The idea for the project was sparked by teacher and program founder Joan Keenan, who was concerned by the proliferation of handheld video games among students and the decline of interactive playground games children used to play. She brought the idea to the fifth-grade video class, which began the project almost a year ago.
"Charles H," as the school is affectionately called, has been grooming future videographers, film editors, and directors for the past four years, thanks to a grant from the V.I. Humanities Council and the National Endowment for the Humanities.
The class of 15 students, in grades four through six, prepared for the project by interviewing community elders and even traveling to St. Thomas to film their grandparents or great-grandparents. They collected film footage of their elders talking about and playing the games they grew up with.
Jadon Christian, 10, a sixth grader who has been involved in filmmaking since the fourth grade, thought the idea behind the documentary was a good thing for children. She said children of today are too involved in sedentary activities. "We don't play in the playground that much," she said. We just sit around and eat."
Another video student, 12-year-old Sarah Emanuel, said the project inspired them to pass on the old-time games to those younger than them. "We can pass on the games to the younger generation," Sarah said.

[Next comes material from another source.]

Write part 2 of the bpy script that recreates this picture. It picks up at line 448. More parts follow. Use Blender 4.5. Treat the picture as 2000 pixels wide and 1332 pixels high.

The video demonstrates games like marbles, hopscotch, ring games, and the art of making wooden go-carts, among others. Sarah explained there are several types of marble games – even ones that use cashew seeds. "There are 'keeps,' triangle, and three holes," she said. Sarah said the elders used to use cashew seeds when marbles were not available. "You dig a hole and try to throw the seed into it and knock out the other person's seed from the hole," she said.
Although Keenan retired from teaching last year, she is still involved with the project and the students. "She still lives here at Charles H," said Petrine Allen, a paraprofessional who assists with the class.
Under Keenan's tutelage the class produced several short films and commercials. Among their work is "V.I. Women Making History" and "Senses," a film about the five senses. The class also filmed and edited the Teens on the Green golf tournament and the Teen Summit. They have also produced commercials for the Animal Shelter and one on the importance of studying for the Iowa Standardized Test.
Armed with the knowledge of filmmaking, the children are confident they have a skill that could become a career path, if they choose to take it.
"My mom says I am a drama queen," Jadon said, adding that she has taped family weddings and "even a funeral." She said she always wanted to act, but "directing is fun."
Sarah said she would make films "part time" when she gets older, but added, "I really want to be a teacher."